Canal Plus, avec un apport de 145,50 millions d'euros (954,4 millions de francs), soit 22 % du total des investissements français dans les oeuvres agréées intervient dans le financement de 70 % des films français.

Les chaînes en clair, si elles maintiennent leur volume d'investissement qui s'établit à 85,48 millions d'euros (560,7 millions de francs), financent un nombre plus important de films. L'implication de TPS Cinéma dans le financement de la production nationale s'accentue : le nombre de films achetés par l'opérateur est identique à celui de 1999 mais ne concerne plus que des oeuvres françaises. Par ailleurs, le montant des investissements est passé de 15,9 millions d'euros (104,3 millions de francs) en 1999 à 17,38 millions d'euros (114 millions de francs)en 2000.

? La part représentée par les investissements des producteurs français connaît une progression sensible, passant de 28 % en 1999 à 31,9 % en 2000, qui enraye la tendance à la baisse constatée depuis 1993.

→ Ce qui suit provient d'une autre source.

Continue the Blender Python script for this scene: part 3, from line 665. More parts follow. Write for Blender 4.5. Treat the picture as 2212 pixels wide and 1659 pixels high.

? A la différence des deux précédents exercices marqués par une reprise de leur contribution, la part des distributeurs diminue en 2000, pour s'établir à 6,5 %. Leur rôle dans le financement du cinéma apparaît donc comme aléatoire, ce qui s'explique par la fragilité financière des entreprises de ce secteur.

? La part des SOFICA , si elle demeure faible, n'enregistre pas moins en 2000 une augmentation significative (+ 50 %). Le nombre de films soutenus comme le montant des investissements progressent. Toutefois, leur intervention continue à profiter essentiellement aux films dont le budget est supérieur à la moyenne et le nombre de premiers films aidés demeure stable.

? La part du soutien public s'établit à un niveau sensiblement inférieur à celui de 1999, soit 10,2 % contre 11,2 %, ce fléchissement étant imputable à la diminution de la contribution du soutien sélectif.